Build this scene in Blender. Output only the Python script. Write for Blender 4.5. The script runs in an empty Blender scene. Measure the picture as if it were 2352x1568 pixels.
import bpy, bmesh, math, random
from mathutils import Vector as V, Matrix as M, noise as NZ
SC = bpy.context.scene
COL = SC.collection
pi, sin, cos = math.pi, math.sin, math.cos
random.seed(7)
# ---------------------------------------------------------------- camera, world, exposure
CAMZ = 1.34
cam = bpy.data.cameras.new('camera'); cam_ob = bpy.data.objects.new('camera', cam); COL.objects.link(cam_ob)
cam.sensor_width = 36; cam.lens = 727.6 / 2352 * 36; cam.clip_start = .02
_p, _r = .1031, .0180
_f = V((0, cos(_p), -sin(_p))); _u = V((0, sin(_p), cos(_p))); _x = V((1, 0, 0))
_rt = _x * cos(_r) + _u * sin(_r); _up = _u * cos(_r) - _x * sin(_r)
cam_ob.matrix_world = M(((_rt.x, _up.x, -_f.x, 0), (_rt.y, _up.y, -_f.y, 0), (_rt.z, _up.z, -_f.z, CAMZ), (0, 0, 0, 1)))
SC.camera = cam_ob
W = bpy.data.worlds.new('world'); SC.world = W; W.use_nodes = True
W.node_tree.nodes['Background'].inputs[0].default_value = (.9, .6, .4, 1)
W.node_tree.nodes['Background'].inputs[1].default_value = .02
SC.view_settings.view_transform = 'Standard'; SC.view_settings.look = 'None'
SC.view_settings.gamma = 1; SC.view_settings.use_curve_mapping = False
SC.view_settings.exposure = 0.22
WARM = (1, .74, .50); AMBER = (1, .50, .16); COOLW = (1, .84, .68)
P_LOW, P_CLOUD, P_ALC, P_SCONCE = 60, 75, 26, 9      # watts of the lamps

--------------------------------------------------

Problem
Return the listing above word for word.

Output of the exercise
Build this scene in Blender. Output only the Python script. Write for Blender 4.5. The script runs in an empty Blender scene. Measure the picture as if it were 2352x1568 pixels.
import bpy, bmesh, math, random
from mathutils import Vector as V, Matrix as M, noise as NZ
SC = bpy.context.scene
COL = SC.collection
pi, sin, cos = math.pi, math.sin, math.cos
random.seed(7)
# ---------------------------------------------------------------- camera, world, exposure
CAMZ = 1.34
cam = bpy.data.cameras.new('camera'); cam_ob = bpy.data.objects.new('camera', cam); COL.objects.link(cam_ob)
cam.sensor_width = 36; cam.lens = 727.6 / 2352 * 36; cam.clip_start = .02
_p, _r = .1031, .0180
_f = V((0, cos(_p), -sin(_p))); _u = V((0, sin(_p), cos(_p))); _x = V((1, 0, 0))
_rt = _x * cos(_r) + _u * sin(_r); _up = _u * cos(_r) - _x * sin(_r)
cam_ob.matrix_world = M(((_rt.x, _up.x, -_f.x, 0), (_rt.y, _up.y, -_f.y, 0), (_rt.z, _up.z, -_f.z, CAMZ), (0, 0, 0, 1)))
SC.camera = cam_ob
W = bpy.data.worlds.new('world'); SC.world = W; W.use_nodes = True
W.node_tree.nodes['Background'].inputs[0].default_value = (.9, .6, .4, 1)
W.node_tree.nodes['Background'].inputs[1].default_value = .02
SC.view_settings.view_transform = 'Standard'; SC.view_settings.look = 'None'
SC.view_settings.gamma = 1; SC.view_settings.use_curve_mapping = False
SC.view_settings.exposure = 0.22
WARM = (1, .74, .50); AMBER = (1, .50, .16); COOLW = (1, .84, .68)
P_LOW, P_CLOUD, P_ALC, P_SCONCE = 60, 75, 26, 9      # watts of the lamps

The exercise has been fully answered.